Vodafone customers may be offered cheaper "roaming tariffs" from April, when regulatory conditions that were put in place when the company bought German rival Mannesmann expire, the firm said yesterday.
The introduction of cheaper roaming would be a boost to Vodafone's 1.7 million Irish users who were promised seamless and more efficient European roaming when Vodafone bought Eircell in 2000.
Roaming tariffs are the charges mobile phone companies levy on their customers when they make or receive a call while travelling abroad. The high charges set by firms, including Vodafone Ireland, have been a constant irritant for consumers and are being investigated by the European Commission for evidence of collusion.
Mr Laurence McCauley, Vodafone Ireland's director of regulatory affairs, said yesterday the expiry of regulatory conditions laid down by the European Commission when Vodafone acquired Mannesmann in April 2000 should benefit consumers later this year.
"Under these conditions, Vodafone was forced to offer all mobile firms access to its networks on an equal basis... This meant there was no commercial benefit to us from offering cheaper roaming prices to our own subsidiaries.
"The Mannesmann undertakings are due to expire in April 2003. Vodafone will then be able to get into individual negotiations with companies in its own group," said Mr McCauley, who has been working on roaming issues at Vodafone group level in Europe.
The Mannesmann undertakings are a set of conditions laid down by the European Commission's competition directorate as the price for its approval of Vodafone's move to purchase the German firm.

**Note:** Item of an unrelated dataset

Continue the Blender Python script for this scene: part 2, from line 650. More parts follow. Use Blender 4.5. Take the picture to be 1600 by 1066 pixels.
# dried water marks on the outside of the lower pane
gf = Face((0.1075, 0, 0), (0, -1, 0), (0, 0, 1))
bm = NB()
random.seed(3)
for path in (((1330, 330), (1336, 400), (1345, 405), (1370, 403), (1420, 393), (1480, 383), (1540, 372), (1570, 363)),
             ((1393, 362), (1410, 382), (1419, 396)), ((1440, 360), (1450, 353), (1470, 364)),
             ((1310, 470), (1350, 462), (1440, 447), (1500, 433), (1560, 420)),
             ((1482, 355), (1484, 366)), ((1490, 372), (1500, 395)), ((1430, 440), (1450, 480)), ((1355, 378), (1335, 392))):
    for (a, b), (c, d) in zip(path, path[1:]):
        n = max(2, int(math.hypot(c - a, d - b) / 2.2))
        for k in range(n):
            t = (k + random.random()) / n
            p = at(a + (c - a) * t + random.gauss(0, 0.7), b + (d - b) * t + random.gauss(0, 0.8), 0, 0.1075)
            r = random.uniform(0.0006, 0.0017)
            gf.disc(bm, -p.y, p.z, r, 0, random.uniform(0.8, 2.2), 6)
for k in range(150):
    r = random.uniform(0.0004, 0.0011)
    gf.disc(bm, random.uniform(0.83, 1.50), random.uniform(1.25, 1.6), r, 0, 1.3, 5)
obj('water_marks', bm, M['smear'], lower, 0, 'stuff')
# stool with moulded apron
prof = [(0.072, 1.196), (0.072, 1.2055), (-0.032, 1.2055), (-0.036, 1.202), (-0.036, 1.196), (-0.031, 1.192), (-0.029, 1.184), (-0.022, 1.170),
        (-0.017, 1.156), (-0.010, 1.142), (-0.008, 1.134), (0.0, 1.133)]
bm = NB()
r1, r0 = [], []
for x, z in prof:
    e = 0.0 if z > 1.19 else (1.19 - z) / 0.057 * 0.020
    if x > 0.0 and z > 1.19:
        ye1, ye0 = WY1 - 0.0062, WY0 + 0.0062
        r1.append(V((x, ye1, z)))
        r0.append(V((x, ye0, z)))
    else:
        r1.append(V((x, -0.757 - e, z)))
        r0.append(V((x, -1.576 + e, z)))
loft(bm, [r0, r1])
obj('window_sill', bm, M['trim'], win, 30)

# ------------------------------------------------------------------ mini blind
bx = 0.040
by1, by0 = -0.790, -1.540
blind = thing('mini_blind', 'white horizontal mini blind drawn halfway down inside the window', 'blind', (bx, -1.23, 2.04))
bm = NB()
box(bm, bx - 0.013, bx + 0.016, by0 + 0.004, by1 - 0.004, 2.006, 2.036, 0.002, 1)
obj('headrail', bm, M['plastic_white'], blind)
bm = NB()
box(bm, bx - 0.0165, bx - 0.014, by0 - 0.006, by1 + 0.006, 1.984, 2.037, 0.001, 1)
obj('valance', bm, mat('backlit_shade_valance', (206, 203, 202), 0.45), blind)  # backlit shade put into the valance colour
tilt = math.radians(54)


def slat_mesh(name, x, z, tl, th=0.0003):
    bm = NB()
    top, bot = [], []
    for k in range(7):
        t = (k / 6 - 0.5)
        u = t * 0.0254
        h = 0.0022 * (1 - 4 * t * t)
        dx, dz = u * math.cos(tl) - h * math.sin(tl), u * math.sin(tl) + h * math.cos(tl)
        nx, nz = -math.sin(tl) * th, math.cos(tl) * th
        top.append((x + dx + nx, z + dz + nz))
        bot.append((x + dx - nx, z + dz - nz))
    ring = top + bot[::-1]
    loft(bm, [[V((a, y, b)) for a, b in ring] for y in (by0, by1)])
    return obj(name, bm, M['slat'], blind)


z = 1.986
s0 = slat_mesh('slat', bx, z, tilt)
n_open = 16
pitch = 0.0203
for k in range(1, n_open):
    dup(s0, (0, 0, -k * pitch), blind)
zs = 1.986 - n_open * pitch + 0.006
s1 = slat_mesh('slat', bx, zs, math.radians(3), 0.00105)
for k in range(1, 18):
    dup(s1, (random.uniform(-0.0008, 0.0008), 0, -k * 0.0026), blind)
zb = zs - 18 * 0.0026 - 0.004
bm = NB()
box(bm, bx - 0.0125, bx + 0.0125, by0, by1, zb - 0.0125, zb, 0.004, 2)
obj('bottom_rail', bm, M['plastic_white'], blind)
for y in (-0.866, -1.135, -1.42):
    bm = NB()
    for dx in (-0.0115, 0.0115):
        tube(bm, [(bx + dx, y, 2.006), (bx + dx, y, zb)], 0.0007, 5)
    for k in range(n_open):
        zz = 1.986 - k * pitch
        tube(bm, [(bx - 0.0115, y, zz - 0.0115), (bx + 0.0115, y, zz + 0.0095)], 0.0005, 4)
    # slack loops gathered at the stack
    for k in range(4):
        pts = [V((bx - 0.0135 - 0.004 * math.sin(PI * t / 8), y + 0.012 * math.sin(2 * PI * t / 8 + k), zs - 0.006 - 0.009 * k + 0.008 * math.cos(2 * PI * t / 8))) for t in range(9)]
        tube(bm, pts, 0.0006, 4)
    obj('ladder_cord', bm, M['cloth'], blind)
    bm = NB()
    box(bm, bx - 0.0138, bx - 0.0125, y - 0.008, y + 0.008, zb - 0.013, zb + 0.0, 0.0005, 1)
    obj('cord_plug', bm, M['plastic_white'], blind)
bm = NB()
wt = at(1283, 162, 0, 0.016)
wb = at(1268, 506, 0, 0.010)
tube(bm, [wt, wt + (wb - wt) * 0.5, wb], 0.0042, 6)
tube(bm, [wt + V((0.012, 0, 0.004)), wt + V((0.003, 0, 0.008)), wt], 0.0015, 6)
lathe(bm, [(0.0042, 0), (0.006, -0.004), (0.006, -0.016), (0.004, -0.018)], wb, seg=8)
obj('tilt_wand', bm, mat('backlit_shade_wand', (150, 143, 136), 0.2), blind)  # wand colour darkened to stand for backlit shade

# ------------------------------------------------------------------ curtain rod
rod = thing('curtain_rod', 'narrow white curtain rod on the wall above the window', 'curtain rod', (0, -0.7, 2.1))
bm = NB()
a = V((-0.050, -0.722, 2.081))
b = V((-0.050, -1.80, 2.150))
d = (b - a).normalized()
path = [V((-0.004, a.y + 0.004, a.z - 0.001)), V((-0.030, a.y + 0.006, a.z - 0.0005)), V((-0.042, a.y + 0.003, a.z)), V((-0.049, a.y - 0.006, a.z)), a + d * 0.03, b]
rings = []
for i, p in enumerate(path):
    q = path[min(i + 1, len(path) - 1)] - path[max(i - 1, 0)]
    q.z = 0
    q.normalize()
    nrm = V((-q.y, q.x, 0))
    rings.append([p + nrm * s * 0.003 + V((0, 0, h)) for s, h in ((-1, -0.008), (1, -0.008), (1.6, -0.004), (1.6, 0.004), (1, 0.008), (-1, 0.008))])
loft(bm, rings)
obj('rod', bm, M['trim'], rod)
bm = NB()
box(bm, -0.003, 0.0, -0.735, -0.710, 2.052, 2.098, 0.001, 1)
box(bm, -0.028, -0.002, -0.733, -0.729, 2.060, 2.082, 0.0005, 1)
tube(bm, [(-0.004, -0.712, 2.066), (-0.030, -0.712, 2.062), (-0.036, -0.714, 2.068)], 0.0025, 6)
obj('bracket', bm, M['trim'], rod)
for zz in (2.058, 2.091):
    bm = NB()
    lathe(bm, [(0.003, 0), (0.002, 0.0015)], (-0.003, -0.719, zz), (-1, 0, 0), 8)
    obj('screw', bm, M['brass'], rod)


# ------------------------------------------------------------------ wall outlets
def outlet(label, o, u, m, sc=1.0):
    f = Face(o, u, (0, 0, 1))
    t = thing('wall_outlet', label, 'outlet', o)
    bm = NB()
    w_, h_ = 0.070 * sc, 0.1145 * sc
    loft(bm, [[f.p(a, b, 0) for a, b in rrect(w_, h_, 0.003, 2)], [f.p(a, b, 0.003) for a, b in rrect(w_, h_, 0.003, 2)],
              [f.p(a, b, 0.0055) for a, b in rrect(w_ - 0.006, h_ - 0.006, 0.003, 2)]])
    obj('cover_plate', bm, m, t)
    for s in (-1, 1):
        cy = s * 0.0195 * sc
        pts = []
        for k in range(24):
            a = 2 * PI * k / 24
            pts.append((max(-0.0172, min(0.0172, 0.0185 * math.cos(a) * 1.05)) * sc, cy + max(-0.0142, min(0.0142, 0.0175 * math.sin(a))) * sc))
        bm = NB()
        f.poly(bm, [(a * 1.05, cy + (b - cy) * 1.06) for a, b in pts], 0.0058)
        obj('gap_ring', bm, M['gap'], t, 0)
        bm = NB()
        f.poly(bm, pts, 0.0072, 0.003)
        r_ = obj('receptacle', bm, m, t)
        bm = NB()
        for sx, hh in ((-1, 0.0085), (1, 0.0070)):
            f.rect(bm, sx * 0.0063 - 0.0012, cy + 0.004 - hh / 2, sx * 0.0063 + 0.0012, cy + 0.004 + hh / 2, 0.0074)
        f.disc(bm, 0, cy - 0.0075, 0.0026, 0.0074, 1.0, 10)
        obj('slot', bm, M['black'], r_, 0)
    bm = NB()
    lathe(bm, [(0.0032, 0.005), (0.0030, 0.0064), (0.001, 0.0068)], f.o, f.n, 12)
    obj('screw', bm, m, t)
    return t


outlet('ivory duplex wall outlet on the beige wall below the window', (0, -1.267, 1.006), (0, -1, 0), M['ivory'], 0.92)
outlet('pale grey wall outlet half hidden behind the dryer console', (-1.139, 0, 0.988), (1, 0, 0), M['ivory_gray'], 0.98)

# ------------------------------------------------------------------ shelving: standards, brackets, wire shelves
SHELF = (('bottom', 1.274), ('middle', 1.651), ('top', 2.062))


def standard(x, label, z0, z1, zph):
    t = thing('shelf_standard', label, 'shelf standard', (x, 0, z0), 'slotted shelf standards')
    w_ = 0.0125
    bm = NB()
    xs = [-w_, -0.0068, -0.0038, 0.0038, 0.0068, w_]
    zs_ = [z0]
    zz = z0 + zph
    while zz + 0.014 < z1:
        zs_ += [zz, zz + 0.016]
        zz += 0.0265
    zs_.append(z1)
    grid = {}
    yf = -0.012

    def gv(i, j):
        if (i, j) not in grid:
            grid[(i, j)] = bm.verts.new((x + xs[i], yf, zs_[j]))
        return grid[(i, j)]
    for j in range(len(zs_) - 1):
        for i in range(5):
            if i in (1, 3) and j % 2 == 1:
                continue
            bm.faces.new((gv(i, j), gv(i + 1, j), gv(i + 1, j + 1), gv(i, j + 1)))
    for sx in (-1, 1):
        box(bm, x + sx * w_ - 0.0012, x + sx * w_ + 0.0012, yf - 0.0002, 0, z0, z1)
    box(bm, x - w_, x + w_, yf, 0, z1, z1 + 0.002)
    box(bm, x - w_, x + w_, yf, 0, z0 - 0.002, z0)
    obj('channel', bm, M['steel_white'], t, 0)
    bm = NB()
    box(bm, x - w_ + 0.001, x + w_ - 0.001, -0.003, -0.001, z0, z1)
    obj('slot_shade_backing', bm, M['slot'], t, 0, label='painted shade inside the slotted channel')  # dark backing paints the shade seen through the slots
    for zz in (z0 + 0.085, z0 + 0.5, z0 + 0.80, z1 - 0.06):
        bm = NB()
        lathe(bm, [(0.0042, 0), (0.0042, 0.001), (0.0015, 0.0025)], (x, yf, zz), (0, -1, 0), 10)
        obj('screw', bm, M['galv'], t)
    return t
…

They forced Vodafone to dispose of Orange and to allow its competitors roaming access to its own mobile phone network.
Vodafone had argued that the Commission's decision to force it to open its network to competitors for roaming effectively removed the commercial rationale for it to offer its own subsidiaries cheap roaming agreements.
But following the removal of the Mannesmann undertakings, it is likely to pursue individual deals with its subsidiaries that will bring down the cost of roaming for its users.
A reduction in roaming rates would be welcomed by Vodafone's Irish users, who often face expensive bills when they use their phones abroad.
Research conducted by The Irish Times shows some roaming tariffs charged by Irish mobile networks can cost as much as 30 times the price of calls made while in the Republic.
A move by Vodafone to reduce its roaming rates may also force other operators to seek ways to cut prices, according to O2 Ireland's director of strategy and business development, Mr John Gunnigan.
"The Vodafone initiative could make other European operators team up to offer better rates to meet its combined threat," he said. "This may work as a type of star alliance as seen in the airline industry."